Stored dataset items:
○ ○ ○ ○

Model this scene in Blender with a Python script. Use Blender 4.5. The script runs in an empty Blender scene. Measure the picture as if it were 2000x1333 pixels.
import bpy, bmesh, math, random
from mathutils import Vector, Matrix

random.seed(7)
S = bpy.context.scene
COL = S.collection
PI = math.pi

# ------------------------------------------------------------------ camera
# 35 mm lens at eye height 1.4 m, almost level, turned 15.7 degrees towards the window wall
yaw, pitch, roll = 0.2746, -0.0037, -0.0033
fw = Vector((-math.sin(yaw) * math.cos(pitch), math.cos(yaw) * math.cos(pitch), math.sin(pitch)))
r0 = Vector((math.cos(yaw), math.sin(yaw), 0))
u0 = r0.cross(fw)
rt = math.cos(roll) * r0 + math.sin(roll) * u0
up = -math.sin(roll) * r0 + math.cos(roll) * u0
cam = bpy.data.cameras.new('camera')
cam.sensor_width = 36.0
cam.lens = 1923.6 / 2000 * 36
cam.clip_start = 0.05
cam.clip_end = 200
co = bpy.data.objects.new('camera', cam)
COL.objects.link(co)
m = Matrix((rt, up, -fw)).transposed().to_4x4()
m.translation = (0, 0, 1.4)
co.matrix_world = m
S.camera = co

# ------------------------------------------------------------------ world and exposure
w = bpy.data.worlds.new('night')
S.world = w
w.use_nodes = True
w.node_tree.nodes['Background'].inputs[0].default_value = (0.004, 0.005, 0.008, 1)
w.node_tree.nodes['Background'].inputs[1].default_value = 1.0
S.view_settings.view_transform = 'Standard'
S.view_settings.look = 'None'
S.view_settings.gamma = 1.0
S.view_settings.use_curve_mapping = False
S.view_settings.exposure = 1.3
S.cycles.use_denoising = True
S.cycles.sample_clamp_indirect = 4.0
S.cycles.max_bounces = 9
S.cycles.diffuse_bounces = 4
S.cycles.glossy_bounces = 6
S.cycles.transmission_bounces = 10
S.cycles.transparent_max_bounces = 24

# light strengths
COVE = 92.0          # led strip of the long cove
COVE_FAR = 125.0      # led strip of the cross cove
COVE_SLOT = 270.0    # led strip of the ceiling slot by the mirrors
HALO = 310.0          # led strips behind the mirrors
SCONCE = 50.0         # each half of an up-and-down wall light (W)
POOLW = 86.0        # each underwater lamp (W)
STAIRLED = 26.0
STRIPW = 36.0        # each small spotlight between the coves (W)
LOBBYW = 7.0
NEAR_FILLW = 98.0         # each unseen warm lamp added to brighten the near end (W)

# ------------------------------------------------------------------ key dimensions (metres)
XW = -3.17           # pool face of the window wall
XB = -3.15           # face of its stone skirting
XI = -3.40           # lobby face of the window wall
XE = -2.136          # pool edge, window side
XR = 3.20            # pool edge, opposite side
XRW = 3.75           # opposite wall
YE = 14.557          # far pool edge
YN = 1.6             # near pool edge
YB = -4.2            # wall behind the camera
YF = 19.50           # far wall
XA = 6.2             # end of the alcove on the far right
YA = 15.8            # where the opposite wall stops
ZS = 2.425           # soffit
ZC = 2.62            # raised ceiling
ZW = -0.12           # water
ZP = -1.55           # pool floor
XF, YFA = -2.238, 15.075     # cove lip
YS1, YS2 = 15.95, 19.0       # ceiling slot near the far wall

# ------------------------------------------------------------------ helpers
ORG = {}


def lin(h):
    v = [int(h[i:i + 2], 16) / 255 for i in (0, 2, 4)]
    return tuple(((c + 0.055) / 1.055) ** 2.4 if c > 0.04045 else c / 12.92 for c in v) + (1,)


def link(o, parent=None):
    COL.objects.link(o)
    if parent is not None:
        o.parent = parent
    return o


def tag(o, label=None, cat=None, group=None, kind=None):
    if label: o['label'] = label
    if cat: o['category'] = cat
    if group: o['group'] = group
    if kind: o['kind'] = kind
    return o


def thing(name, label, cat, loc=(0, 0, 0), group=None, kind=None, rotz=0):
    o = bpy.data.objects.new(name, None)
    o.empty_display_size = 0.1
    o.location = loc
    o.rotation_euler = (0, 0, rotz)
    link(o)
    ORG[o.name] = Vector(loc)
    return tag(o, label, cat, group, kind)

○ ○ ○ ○

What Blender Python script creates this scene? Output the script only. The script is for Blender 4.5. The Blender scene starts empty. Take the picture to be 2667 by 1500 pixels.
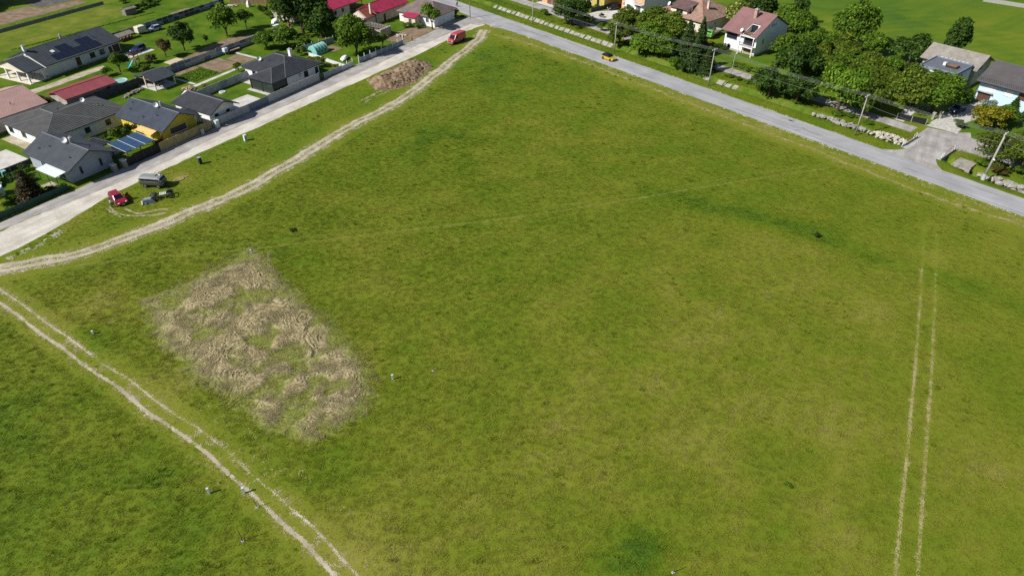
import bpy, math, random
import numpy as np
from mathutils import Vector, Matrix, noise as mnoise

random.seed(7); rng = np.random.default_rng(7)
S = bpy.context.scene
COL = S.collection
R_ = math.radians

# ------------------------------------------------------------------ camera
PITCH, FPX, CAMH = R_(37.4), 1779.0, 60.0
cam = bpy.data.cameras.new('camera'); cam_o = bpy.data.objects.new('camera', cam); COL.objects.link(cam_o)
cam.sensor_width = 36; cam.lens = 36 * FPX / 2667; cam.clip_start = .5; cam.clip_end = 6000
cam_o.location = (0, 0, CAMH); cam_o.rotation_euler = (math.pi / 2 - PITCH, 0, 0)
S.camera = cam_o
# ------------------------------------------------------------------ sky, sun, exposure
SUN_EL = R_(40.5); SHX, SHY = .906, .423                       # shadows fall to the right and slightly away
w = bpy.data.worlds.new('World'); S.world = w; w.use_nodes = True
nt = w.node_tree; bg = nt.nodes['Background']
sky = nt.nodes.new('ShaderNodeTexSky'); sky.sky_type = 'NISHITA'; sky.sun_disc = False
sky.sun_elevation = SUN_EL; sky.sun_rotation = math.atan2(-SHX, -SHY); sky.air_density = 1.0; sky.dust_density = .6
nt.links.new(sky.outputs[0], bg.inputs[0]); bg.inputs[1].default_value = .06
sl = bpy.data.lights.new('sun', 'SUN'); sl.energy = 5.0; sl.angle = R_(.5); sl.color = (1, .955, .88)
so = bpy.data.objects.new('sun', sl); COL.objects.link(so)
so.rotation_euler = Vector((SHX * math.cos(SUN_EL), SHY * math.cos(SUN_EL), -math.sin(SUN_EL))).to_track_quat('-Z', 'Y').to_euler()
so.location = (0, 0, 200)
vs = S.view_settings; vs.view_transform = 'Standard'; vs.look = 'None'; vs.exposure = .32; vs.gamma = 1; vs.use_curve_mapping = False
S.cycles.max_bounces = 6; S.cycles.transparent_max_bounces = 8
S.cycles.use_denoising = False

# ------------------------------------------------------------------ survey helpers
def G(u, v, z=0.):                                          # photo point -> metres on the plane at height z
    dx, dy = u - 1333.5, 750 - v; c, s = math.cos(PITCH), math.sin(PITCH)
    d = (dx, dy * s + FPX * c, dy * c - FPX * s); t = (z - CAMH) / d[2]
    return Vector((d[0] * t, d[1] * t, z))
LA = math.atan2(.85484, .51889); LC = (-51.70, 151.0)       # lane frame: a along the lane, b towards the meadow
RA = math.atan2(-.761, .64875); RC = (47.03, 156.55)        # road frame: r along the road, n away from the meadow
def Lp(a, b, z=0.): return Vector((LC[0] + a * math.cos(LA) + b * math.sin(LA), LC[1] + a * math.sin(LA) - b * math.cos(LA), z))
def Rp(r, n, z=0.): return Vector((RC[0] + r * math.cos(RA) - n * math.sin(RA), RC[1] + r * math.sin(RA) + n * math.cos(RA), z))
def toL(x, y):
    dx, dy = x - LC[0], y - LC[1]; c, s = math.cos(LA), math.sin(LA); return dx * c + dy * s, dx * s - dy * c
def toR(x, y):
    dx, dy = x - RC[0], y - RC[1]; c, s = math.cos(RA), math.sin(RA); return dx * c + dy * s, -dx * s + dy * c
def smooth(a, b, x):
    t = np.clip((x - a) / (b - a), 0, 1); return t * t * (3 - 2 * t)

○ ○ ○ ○

» **Task**
Repeat only the lines from the one with "What Blender Python" down to the one with "R_ = math.radians", word for word and both included, and leave the pictures out.

» **Result for this exercise**
What Blender Python script creates this scene? Output the script only. The script is for Blender 4.5. The Blender scene starts empty. Take the picture to be 2667 by 1500 pixels.
import bpy, math, random
import numpy as np
from mathutils import Vector, Matrix, noise as mnoise

random.seed(7); rng = np.random.default_rng(7)
S = bpy.context.scene
COL = S.collection
R_ = math.radians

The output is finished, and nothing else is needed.